» SHORT EXERCISE: All of the data that follows should be retyped exactly, please, except the pictures.

» MATERIAL PROVIDED:
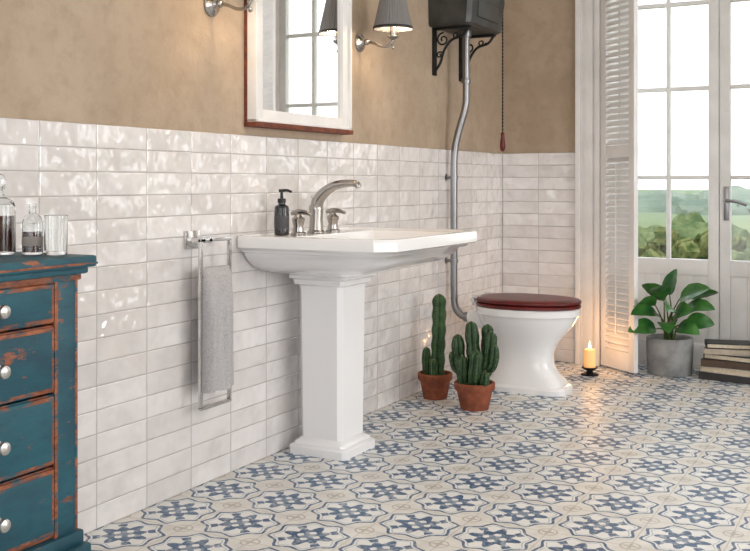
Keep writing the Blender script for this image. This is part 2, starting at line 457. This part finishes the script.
# soap dispenser
o = Ob('soap_dispenser')
c = (0.075, 3.015, 0.8115)
o.lathe([(0.024, 0), (0.027, 0.003), (0.027, 0.095), (0.024, 0.106), (0.013, 0.112), (0.013, 0.12)], c, M_BLK, 28)
o.lathe([(0.0272, 0.025), (0.0274, 0.026), (0.0274, 0.07), (0.0272, 0.071)], c, simple('dispenser_label', srgb(70, 70, 72), 0.5), 28)
o.lathe([(0.015, 0.118), (0.015, 0.132), (0.006, 0.134), (0.005, 0.155), (0.011, 0.156), (0.011, 0.166)], c, M_BLKP, 20)
o.tube([(c[0], c[1], c[2] + 0.161), (c[0] + 0.025, c[1], c[2] + 0.162), (c[0] + 0.042, c[1], c[2] + 0.156)], [0.006, 0.005, 0.004], M_BLKP, 10)
o.done()

# towel holder with towel
o = Ob('towel_rail')
ya, yb, za, zb2, tx = 2.565, 2.718, 0.815, 0.275, 0.062
o.box(0.0, 0.012, ya - 0.01, ya + 0.065, za - 0.03, za + 0.03, M_CHR, bev=0.003)
o.box(0.01, tx + 0.006, ya + 0.002, ya + 0.020, za - 0.009, za + 0.009, M_CHR, bev=0.002)
o.box(0.01, tx + 0.006, ya + 0.038, ya + 0.056, za - 0.009, za + 0.009, M_CHR, bev=0.002)
r = 0.006
o.box(tx - r, tx + r, ya - r, yb + r, za - r, za + r, M_CHR, bev=0.002)
o.box(tx - r, tx + r, ya - r, ya + r, zb2, za + 0.012, M_CHR, bev=0.002)
o.box(tx - r, tx + r, yb - r, yb + r, 0.70 - r, za, M_CHR, bev=0.002)
o.box(tx - r, tx + r, ya, yb, 0.70 - r, 0.70 + r, M_CHR, bev=0.002)
o.box(tx - r, tx + r, yb - r, yb + r, zb2, 0.70, M_CHR, bev=0.002)
o.box(tx - r, tx + r, ya - r, yb + r, zb2 - r, zb2 + r, M_CHR, bev=0.002)
rail = o.done()
o = Ob('hanging_towel')
rings = []
N = 22
for k in range(30):
    f = k / 29; z = 0.726 - f * 0.40
    th = (0.024 + 0.010 * min(1, f * 3)) * min(1, 0.45 + f * 10)
    ring = []
    y0, y1 = ya + 0.006 - 0.006 * f, yb - 0.006 + 0.010 * f
    for side in (0, 1):
        for i in range(N):
            u = i / (N - 1); uu = u if side == 0 else 1 - u
            y = y0 + (y1 - y0) * uu
            edge = min(1, min(uu, 1 - uu) * 8) ** 0.5
            wv = 0.0075 * math.sin(uu * 11 + f * 1) * min(1, f * 2.5) + 0.003 * math.sin(uu * 23 + 1 - f * 3) * min(1, f * 3)
            x = tx + (th * (0.35 + 0.65 * edge) + wv if side == 0 else -th * (0.35 + 0.65 * edge) * 0.8 + wv * 0.5)
            ring.append(Vector((x, y, z + 0.002 * math.sin(uu * 9) * f)))
    rings.append(ring)
o.loft(rings, M_TOW); o.done(parent=rail)

# ------------------------------------------------------------------ mirror
o = Ob('wall_mirror')
y0, y1, z0, z1 = 2.90, 3.585, 1.205, 2.15
fw = 0.058
def fr(a0, a1, b0, b1, xa, xb, mat, bev): o.box(xa, xb, a0, a1, b0, b1, mat, bev=bev)
fr(y0 + .012, y0 + fw, z0 + .012, z1, -0.007, 0.034, M_WH, 0.004)
fr(y1 - fw, y1 - .012, z0 + .012, z1, -0.007, 0.034, M_WH, 0.004)
fr(y0 + .012, y1 - .012, z0 + .012, z0 + fw, -0.007, 0.0335, M_WH, 0.004)
fr(y0 + .012, y1 - .012, z1 - fw, z1, -0.007, 0.0335, M_WH, 0.004)
fr(y0, y0 + .014, z0, z1 + .01, -0.007, 0.044, M_WH, 0.003)
fr(y1 - .014, y1, z0, z1 + .01, -0.007, 0.044, M_WH, 0.003)
fr(y0 - .004, y1 + .004, z0 - .006, z0 + .012, -0.007, 0.048, M_WOOD, 0.003)
fr(y0, y1, z0 + .012, z0 + .022, -0.007, 0.044, M_WH, 0.003)
fr(y0, y1, z1 - .004, z1 + .01, -0.007, 0.044, M_WH, 0.003)
fr(y0 - .002, y0 + .001, z0 + .012, z1, -0.007, 0.006, M_WOOD, 0.0005)
o.box(0.004, 0.020, y0 + .05, y1 - .05, z0 + .04, z1 - .05, M_MIR)
o.done()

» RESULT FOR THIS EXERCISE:
Keep writing the Blender script for this image. This is part 2, starting at line 457. This part finishes the script.
# soap dispenser
o = Ob('soap_dispenser')
c = (0.075, 3.015, 0.8115)
o.lathe([(0.024, 0), (0.027, 0.003), (0.027, 0.095), (0.024, 0.106), (0.013, 0.112), (0.013, 0.12)], c, M_BLK, 28)
o.lathe([(0.0272, 0.025), (0.0274, 0.026), (0.0274, 0.07), (0.0272, 0.071)], c, simple('dispenser_label', srgb(70, 70, 72), 0.5), 28)
o.lathe([(0.015, 0.118), (0.015, 0.132), (0.006, 0.134), (0.005, 0.155), (0.011, 0.156), (0.011, 0.166)], c, M_BLKP, 20)
o.tube([(c[0], c[1], c[2] + 0.161), (c[0] + 0.025, c[1], c[2] + 0.162), (c[0] + 0.042, c[1], c[2] + 0.156)], [0.006, 0.005, 0.004], M_BLKP, 10)
o.done()

# towel holder with towel
o = Ob('towel_rail')
ya, yb, za, zb2, tx = 2.565, 2.718, 0.815, 0.275, 0.062
o.box(0.0, 0.012, ya - 0.01, ya + 0.065, za - 0.03, za + 0.03, M_CHR, bev=0.003)
o.box(0.01, tx + 0.006, ya + 0.002, ya + 0.020, za - 0.009, za + 0.009, M_CHR, bev=0.002)
o.box(0.01, tx + 0.006, ya + 0.038, ya + 0.056, za - 0.009, za + 0.009, M_CHR, bev=0.002)
r = 0.006
o.box(tx - r, tx + r, ya - r, yb + r, za - r, za + r, M_CHR, bev=0.002)
o.box(tx - r, tx + r, ya - r, ya + r, zb2, za + 0.012, M_CHR, bev=0.002)
o.box(tx - r, tx + r, yb - r, yb + r, 0.70 - r, za, M_CHR, bev=0.002)
o.box(tx - r, tx + r, ya, yb, 0.70 - r, 0.70 + r, M_CHR, bev=0.002)
o.box(tx - r, tx + r, yb - r, yb + r, zb2, 0.70, M_CHR, bev=0.002)
o.box(tx - r, tx + r, ya - r, yb + r, zb2 - r, zb2 + r, M_CHR, bev=0.002)
rail = o.done()
o = Ob('hanging_towel')
rings = []
N = 22
for k in range(30):
    f = k / 29; z = 0.726 - f * 0.40
    th = (0.024 + 0.010 * min(1, f * 3)) * min(1, 0.45 + f * 10)
    ring = []
    y0, y1 = ya + 0.006 - 0.006 * f, yb - 0.006 + 0.010 * f
    for side in (0, 1):
        for i in range(N):
            u = i / (N - 1); uu = u if side == 0 else 1 - u
            y = y0 + (y1 - y0) * uu
            edge = min(1, min(uu, 1 - uu) * 8) ** 0.5
            wv = 0.0075 * math.sin(uu * 11 + f * 1) * min(1, f * 2.5) + 0.003 * math.sin(uu * 23 + 1 - f * 3) * min(1, f * 3)
            x = tx + (th * (0.35 + 0.65 * edge) + wv if side == 0 else -th * (0.35 + 0.65 * edge) * 0.8 + wv * 0.5)
            ring.append(Vector((x, y, z + 0.002 * math.sin(uu * 9) * f)))
    rings.append(ring)
o.loft(rings, M_TOW); o.done(parent=rail)

# ------------------------------------------------------------------ mirror
o = Ob('wall_mirror')
y0, y1, z0, z1 = 2.90, 3.585, 1.205, 2.15
fw = 0.058
def fr(a0, a1, b0, b1, xa, xb, mat, bev): o.box(xa, xb, a0, a1, b0, b1, mat, bev=bev)
fr(y0 + .012, y0 + fw, z0 + .012, z1, -0.007, 0.034, M_WH, 0.004)
fr(y1 - fw, y1 - .012, z0 + .012, z1, -0.007, 0.034, M_WH, 0.004)
fr(y0 + .012, y1 - .012, z0 + .012, z0 + fw, -0.007, 0.0335, M_WH, 0.004)
fr(y0 + .012, y1 - .012, z1 - fw, z1, -0.007, 0.0335, M_WH, 0.004)
fr(y0, y0 + .014, z0, z1 + .01, -0.007, 0.044, M_WH, 0.003)
fr(y1 - .014, y1, z0, z1 + .01, -0.007, 0.044, M_WH, 0.003)
fr(y0 - .004, y1 + .004, z0 - .006, z0 + .012, -0.007, 0.048, M_WOOD, 0.003)
fr(y0, y1, z0 + .012, z0 + .022, -0.007, 0.044, M_WH, 0.003)
fr(y0, y1, z1 - .004, z1 + .01, -0.007, 0.044, M_WH, 0.003)
fr(y0 - .002, y0 + .001, z0 + .012, z1, -0.007, 0.006, M_WOOD, 0.0005)
o.box(0.004, 0.020, y0 + .05, y1 - .05, z0 + .04, z1 - .05, M_MIR)
o.done()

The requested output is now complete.